F.M. : les anciennes raisons de voter pour ce parti persistent – la colère, la frustration démocratique, le désespoir économique, l’insécurité, l’enjeu de l’immigration… – mais on a vu apparaître chez une partie des électeurs un vote d’adhésion et même d’espoir à l’égard du RN pour transformer la France et leur situation personnelle. La contre-performance électorale de ce parti – toute relative puisque son nombre de députés augmente – provient d’un manque de rigueur dans la sélection des candidats, parfois parachutés dans des circonscriptions qu’ils ne connaissaient pas. Dans certaines d’entre elles, les candidats n’avaient pas leur nom sur les affiches ou collaient des affiches dans des communes qui ne faisaient pas partie de leur circonscription ! Cette forme d’impréparation et d’amateurisme des candidats s’est vue dans les débats locaux, avec des propos hasardeux, péremptoires, polémiques et parfois condamnables. Ce problème est venu contredire le discours des cadres du parti qui n’ont cessé de marteler : « Nous sommes prêts ». L’équipe dirigeante n’a pas dit non plus qui allait pouvoir exercer les principales responsabilités. Se sont ajoutées des limites programmatiques avec une série de renoncements pendant la campagne, des hésitations… Le RN manque encore de culture de direction d’un exécutif politique. Il n’a jamais dirigé un département, une région ou une grande métropole et son expérience politique un peu significative se limite à peu près à Perpignan et Fréjus. Passer immédiatement de Perpignan à Matignon semblait une marche un peu haute pour les électeurs.

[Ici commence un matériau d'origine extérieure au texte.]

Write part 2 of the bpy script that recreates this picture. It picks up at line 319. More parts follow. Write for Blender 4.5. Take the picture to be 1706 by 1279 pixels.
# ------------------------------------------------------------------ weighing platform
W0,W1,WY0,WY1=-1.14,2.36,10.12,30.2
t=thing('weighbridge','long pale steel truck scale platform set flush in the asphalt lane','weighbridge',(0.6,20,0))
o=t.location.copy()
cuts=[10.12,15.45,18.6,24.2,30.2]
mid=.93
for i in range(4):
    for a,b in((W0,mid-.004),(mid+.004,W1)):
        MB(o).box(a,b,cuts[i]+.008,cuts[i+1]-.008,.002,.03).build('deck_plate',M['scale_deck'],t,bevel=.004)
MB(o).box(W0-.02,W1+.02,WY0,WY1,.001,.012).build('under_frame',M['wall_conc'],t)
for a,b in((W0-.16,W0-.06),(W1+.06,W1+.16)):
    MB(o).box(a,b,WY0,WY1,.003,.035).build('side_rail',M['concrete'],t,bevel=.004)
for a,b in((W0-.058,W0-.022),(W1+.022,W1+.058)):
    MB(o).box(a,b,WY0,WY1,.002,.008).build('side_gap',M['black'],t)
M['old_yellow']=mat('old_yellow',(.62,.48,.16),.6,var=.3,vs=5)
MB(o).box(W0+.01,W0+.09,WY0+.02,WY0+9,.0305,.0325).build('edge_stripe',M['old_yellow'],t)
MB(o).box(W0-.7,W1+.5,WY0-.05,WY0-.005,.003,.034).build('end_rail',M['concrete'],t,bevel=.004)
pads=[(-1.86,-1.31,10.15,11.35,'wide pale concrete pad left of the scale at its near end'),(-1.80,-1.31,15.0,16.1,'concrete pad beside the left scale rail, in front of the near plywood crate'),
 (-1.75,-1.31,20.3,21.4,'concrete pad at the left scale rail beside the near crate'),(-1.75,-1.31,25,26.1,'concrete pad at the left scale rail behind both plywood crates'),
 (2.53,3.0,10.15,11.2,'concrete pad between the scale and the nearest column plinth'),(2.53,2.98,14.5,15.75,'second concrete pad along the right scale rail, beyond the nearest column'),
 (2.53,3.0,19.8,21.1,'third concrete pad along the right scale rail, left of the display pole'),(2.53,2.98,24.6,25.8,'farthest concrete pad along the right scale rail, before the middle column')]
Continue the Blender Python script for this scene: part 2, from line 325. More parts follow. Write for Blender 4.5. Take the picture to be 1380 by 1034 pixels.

Le comportement des acteurs politiques dans la période qui s’ouvre va être très attentivement scruté par l’opinion publique. Ils doivent s’adapter à la nouvelle donne et aux nouvelles règles du jeu. Vont-ils les comprendre immédiatement et s’y adapter ?

IN : depuis l’élection, plusieurs camps revendiquent la victoire, d’autres essaient de trouver des alliances, le président de la République affirme que personne n’a gagné et demande de trouver une alliance solide… Qu’est-ce que cela peut nourrir comme sentiment chez les électeurs ?

F.M. : le comportement des acteurs politiques dans la période qui s’ouvre va être très attentivement scruté par l’opinion publique. On voit bien qu’il y a deux chemins : celui des combinaisons, des tractations, des négociations en coulisse pour former des majorités qui ne sont pas nécessairement cohérentes, sauf dans la seule volonté d’exercer le pouvoir. Il n’est pas certain que ce soit à la hauteur des attentes des Français. Une autre façon de faire consiste justement à mettre de côté les petits calculs individuels et partisans pour relever les défis importants qui sont ceux de la France. Y compris en s’alliant avec des personnes qui sont d’une couleur politique opposée, pour prendre les mesures qui s’imposent. Tout cela est handicapé par la proximité des échéances politiques que tous les acteurs ont en tête et qui provoque une vraie tension entre intérêt général et individuel. La culture politique de la Ve République, qui repose sur une culture du fait majoritaire et pas de coalition, constitue un autre handicap. Les acteurs doivent s’adapter à la nouvelle donne et aux nouvelles règles du jeu. Vont-ils les comprendre immédiatement et s’y adapter ?

Je pense que le jeu politique va se bloquer et qu’il est d’ailleurs déjà très ralenti

IN : quel est votre pronostic ?

F.M. : je pense que le jeu politique va se bloquer et qu’il est d’ailleurs déjà très ralenti. La situation paraît encore plus difficile qu’au préalable car le gouvernement sera sous l’épée de Damoclès permanente de la censure qui, si elle advenait, serait une première depuis 1962.

IN : un gouvernement de techniciens serait-il alors une solution ?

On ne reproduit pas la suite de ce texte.